Las relaciones con India, afectadas por las acusaciones de Trudeau al gobierno indio por su aparente participación en el asesinato de Hardeep Singh Nijjar, seguirán siendo tensas y ambos países buscarán obrar con pies de plomo, debido a la creciente presencia de ciudadanos canadienses de origen indio, que juegan papel importante en muchos frentes. 

Quedan abiertos en cambio otros canales, del otro lado de la costa occidental canadiense. Allí están Corea del Sur y Japón. También están Australia y Nueva Zelanda, anglófonas y con experiencias y valores comunes. Y del lado atlántico están ya abiertas las puertas de Gran Bretaña y la Unión Europea, que ven en el Canadá un gigante discreto, estratégicamente ubicado entre el polo norte y los Estados Unidos.
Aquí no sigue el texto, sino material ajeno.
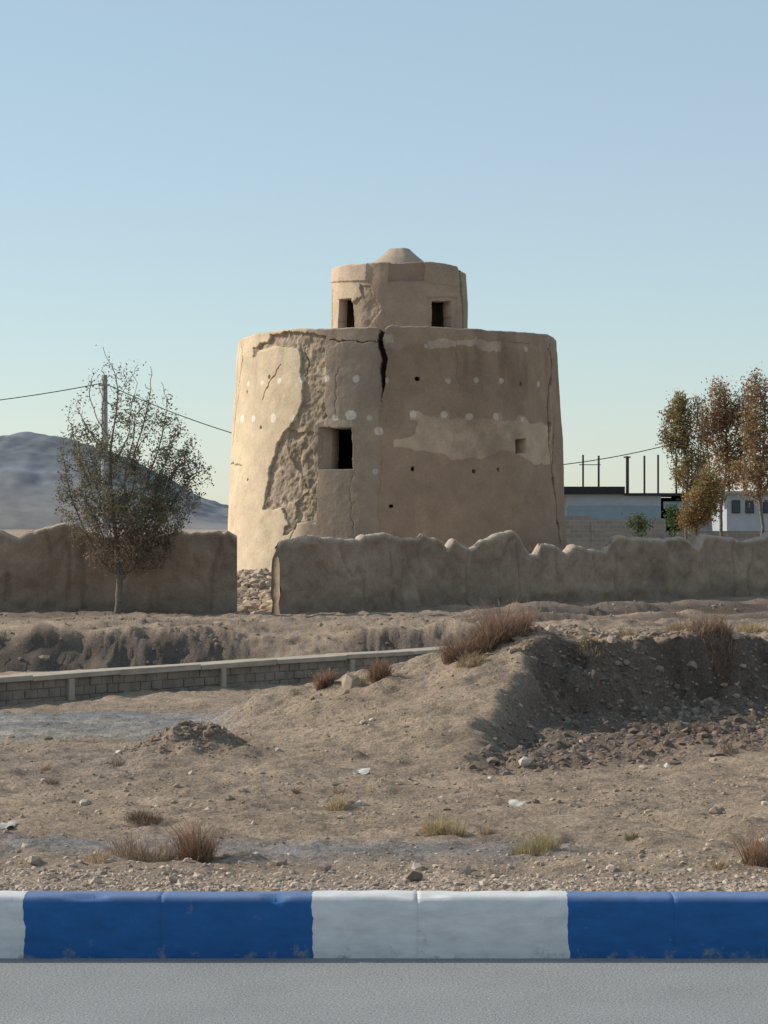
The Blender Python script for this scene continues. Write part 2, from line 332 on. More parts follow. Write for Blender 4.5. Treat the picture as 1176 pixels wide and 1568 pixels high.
    for P,w,dk in (([(584,612),(580,660),(583,720),(580,800),(584,850)],.7,.88),([(466,530),(470,560),(466,580)],1.0,.5),([(352,745),(356,690),(372,545),(368,520)],1.2,.5),([(842,530),(846,560),(838,620),(842,690),(850,760),(858,830)],3.2,.5),([(505,520),(580,527)],.8,.5),([(455,800),(425,870)],.8,.6),([(430,560),(404,600),(402,612)],.9,.5),([(848,640),(846,720)],2,.5),([(372,710),(352,712)],.9,.55),([(520,560),(512,600),(516,640)],.7,.72),([(540,720),(536,770),(545,830)],.7,.75),([(700,540),(704,600)],.6,.8)):
        q=distline(S+D1*.5,Z+D2*.5,sh.poly(P))<w/47.; dep=dep+q*(.07 if dk<.7 else .010); col=np.where(q[...,None],col*dk,col)
    q=inpoly(Sn,Zn,pc([(588,508),(600,506),(598,520),(590,524)])); col=mixc(col,[.48,.40,.32],q*.7)
    fr=inpoly(S,Z,pc([(488,652),(541,652),(544,722),(488,722)])); col=mixc(col,[.33,.26,.19],fr)
    sp=inpoly(S,Z,pc([(486,655),(504,655),(504,719),(486,719)]))
    t=np.clip((S-sh.conv(487,680)[0])/(sh.conv(503,680)[0]-sh.conv(487,680)[0]),0,1)
    dep=np.where(sp,dep+t*.30,dep)
    w1=inpoly(S+D1*.15,Z+D2*.15,pc([(503,655),(538,655),(541,718),(503,718)])); hole=w1
    dep=np.where(w1,.75,dep)
    col=np.where(w1[...,None],np.array([.2,.16,.13]),col)
    ln=inpoly(Sn,Zn,pc([(496,643),(542,641),(542,653),(498,655)])); col=mixc(col,[.42,.34,.26],ln*.7); dep=dep-ln*.015
    w2=inpoly(S,Z,pc([(789,673),(805,672),(805,694),(789,694)])); dep=np.where(w2,.6,dep); hole=hole|w2; col=np.where(w2[...,None],np.array([.2,.15,.12]),col)
    col=col*(1+.13*n+.06*nf)[...,None]
    stain=np.clip(fbm(S*2.2,Z*.35,40.,3),0,1)*ss(Z,3.5,7.5); col=col*(1-.22*stain)[...,None]
    return dep,col,hole
def top1(sh,A):
    s=A*sh.R0; t=7.57+.04*fbm(s*.9,s*0+2,0.,5,.6)+.03*vn(s*.3,s*0)
    a,_=sh.conv(586,505); t=t-.12*np.exp(-((s-a)/.14)**2)+.06*np.exp(-((s-a-.3)/.2)**2)
    return t
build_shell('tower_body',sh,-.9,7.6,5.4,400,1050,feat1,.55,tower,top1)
def feat2(sh,S,Z,Sn,Zn,A):
    pc=sh.poly; n=fbm(S*.7,Z*.7,21.,4); nf=fbm(S*3.2,Z*3.2,25.,4)
    D1=.16*fbm(S*2.6,Z*2.6,70.,4)
    col=np.zeros(S.shape+(3,))+np.array([.35,.26,.185]); dep=-.02*fbm(S*.8,Z*.8,2.,3)-.006*nf
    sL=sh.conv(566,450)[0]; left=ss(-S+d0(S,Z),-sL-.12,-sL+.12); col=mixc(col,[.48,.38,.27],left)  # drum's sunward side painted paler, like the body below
    er=inpoly(Sn,Zn,pc([(548,430),(566,436),(580,470),(560,505),(536,505),(540,465),(552,450)])); dep=dep+er*(.05+.03*nf); col=mixc(col,[.32,.25,.18],er)
    pn=inpoly(S+.1*D1,Z+.1*D1,pc([(594,401),(651,401),(650,431),(594,431)])); dep=dep+pn*.05; col=mixc(col,[.28,.20,.145],pn*.9)
    tb=inpoly(S+.1*D1,Z,pc([(509,398),(562,395),(562,430),(509,433)])); dep=dep-tb*.05; col=mixc(col,[.50,.39,.29],tb*.7)
    tb2=inpoly(S+.1*D1,Z,pc([(651,398),(700,398),(700,440),(651,432)])); dep=dep-tb2*.02
    P=pc([(703,400),(705,430),(708,470),(711,505)]); q=distline(S+.3*D1,Z,P)<.06; dep=dep+q*.3; col=np.where(q[...,None],col*.25,col)
    w=inpoly(S+.15*D1,Z+.15*D1,pc([(517,458),(539,456),(541,520),(515,520)])); w2=inpoly(S+.15*D1,Z+.15*D1,pc([(662,461),(692,461),(693,520),(662,520)]))
    sp=inpoly(S,Z,pc([(509,440),(517,450),(515,520),(508,520)])); dep=dep+sp*.05
    lw=inpoly(S,Z,pc([(655,455),(700,455),(700,520),(655,520)])); dep=dep+lw*.04
    hole=w|w2; dep=np.where(hole,.35,dep); col=np.where(hole[...,None],np.array([.22,.17,.13]),col)
    col=col*(1+.12*n+.05*nf)[...,None]
    return dep,col,hole
def top2(sh,A):
    s=A*sh.R0; t=9.87+.03*fbm(s*1.4,s*0+5,0.,4,.6); a,_=sh.conv(702,420); t=t-.18*ss(s,a-.05,a+.08)*(1-ss(s,a+1.5,a+1.9)); return t
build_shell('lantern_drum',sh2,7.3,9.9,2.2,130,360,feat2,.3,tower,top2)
def disc(name,cx,cy,z,parent,prof):
    A=np.linspace(0,2*math.pi,64,endpoint=False); rr=[]
    for (r,h) in prof: rr.append(np.stack([cx+r*np.cos(A)*(1+.05*vn(A*2+h*3,A*0+r)),cy+r*np.sin(A)*(1+.05*vn(A*2+h*3,A*0+r)),z+h+.03*vn(A*3,A*0+r*4)],-1))
    V=np.concatenate(rr); Fc=gridfaces(len(prof),64,True)
    return fastmesh(name,V,Fc,M_tower,np.tile([.39,.31,.23],(len(V),1)),parent=parent)
disc('roof_deck',.42,74,7.25,tower,[(4.95,0),(2,.05),(.01,.06)])
disc('lantern_roof',.50,74,9.80,tower,[(2.0,0),(1.0,.10),(.90,.20),(.84,.32),(.62,.50),(.42,.68),(.36,.73),(.30,.755),(.01,.76)])
# ---------------------------------------------------------------- mud walls
def mudwall(name,pts,topz,thick=.55,seed=0,base=-1.0):
    a=np.array(pts[0]);b=np.array(pts[1]); Lg=np.linalg.norm(b-a); t=(b-a)/Lg; nrm=np.array([t[1],-t[0]])
    n=int(Lg/.05); s=np.linspace(0,Lg,n)
    tz=np.interp(s,[p[0]*Lg for p in topz],[p[1] for p in topz])+.045*fbm(s*2.5,s*0+seed,0.,5,.6)
    hN=38; cols=[]; rows=[]
    for (side,u) in [(1,k/(hN-1)) for k in range(hN)]+[(.6,1.012),(.2,1.02),(-.2,1.02),(-.6,1.012)]+[(-1,1-k/9) for k in range(10)]:
        z=base+(tz-base)*min(u,1.0)+ (max(u-1,0))*2.5
        w=thick/2*(1-.38*min(u,1))*side
        if abs(side)<1: w=thick/2*.62*side
        scoop=.10*np.clip(fbm(s*.9,z*1.2,seed+8.,4),0,1)+.07*np.clip(1-np.abs(fbm(s*.9,z*.3,seed+9.,3))/.10,0,1)
        bulge=(.05*fbm(s*.8,z*.9,seed+1.,3)+.028*fbm(s*4,z*4,seed+2.,3)-scoop)*(1 if abs(side)==1 else .5)*np.sign(side)
        pos=a[None,:]+t[None,:]*s[:,None]+nrm[None,:]*(w+bulge)[:,None]
        rows.append(np.stack([pos[:,0],pos[:,1],z],-1))
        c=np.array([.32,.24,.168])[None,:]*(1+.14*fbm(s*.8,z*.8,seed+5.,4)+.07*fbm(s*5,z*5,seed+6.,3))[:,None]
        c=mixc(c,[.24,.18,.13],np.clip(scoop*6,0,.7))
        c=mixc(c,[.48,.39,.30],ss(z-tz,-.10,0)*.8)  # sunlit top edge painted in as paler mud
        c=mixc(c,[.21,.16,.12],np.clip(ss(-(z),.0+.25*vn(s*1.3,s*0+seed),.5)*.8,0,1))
        cols.append(c)
    V=np.stack(rows,0); nr=len(rows)
    Vf=V.reshape(-1,3); Fc=gridfaces(nr,n)
    def idx(r,c): return r*n+c
    caps=[]
    for c,fl in((0,0),(n-1,1)):
        for k in range(9):
            f0=int(round(k/9*(hN-1))); f1=int(round((k+1)/9*(hN-1)))
            q=[idx(f0,c),idx(f1,c),idx(nr-2-k,c),idx(nr-1-k,c)]; caps.append(q if fl else q[::-1])
        caps.append([idx(hN-1,c),idx(hN,c),idx(hN+3,c),idx(hN+4,c)])
    return fastmesh(name,Vf,np.concatenate([Fc,np.array(caps)]),M_mud,np.concatenate(cols).clip(.02,.7))
def wall_from(px_prof,A,B,name,seed):
    a=np.array(A);b=np.array(B); tz=[]
    for px,py in px_prof:
        k=(px-CX)/F; dx,dy=b-a
        u=(k*a[1]-a[0])/(dx-k*dy); y=a[1]+u*dy; tz.append((u,EYE+(HY-py)*y/F))
    return mudwall(name,(A,B),tz,seed=seed)
def W(px,dd): return ((px-CX)*dd/F,dd)
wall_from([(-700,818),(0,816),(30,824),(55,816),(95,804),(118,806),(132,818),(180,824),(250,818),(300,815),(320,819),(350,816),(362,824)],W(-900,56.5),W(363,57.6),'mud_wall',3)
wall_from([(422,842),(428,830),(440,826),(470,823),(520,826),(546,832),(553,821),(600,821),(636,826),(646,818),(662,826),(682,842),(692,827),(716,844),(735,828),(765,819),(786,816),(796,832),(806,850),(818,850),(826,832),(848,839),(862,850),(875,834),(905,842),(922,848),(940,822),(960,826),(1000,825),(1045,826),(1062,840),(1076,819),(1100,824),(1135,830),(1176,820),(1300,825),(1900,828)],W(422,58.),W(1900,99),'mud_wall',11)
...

Mark Carney es el primer líder de un país significativo elegido bajo la amenaza del modelo agresivo de Donald Trump, y es claro que su actitud ante el presidente estadounidense jugó papel esencial en su triunfo. Por eso se ha convertido en símbolo de la resistencia a quien se considera a sí mismo, de hecho, presidente del mundo. 

Ahí está ahora en Ottawa una figura política que muestra cómo un país se puede unir para afrontar una amenaza común y rechazar, con el ejercicio del poder en las urnas, las ambiciones de uno de esos extraños personajes contemporáneos que pretenden gobernar al oído y no respetan el Estado de Derecho ni la armonía internacional.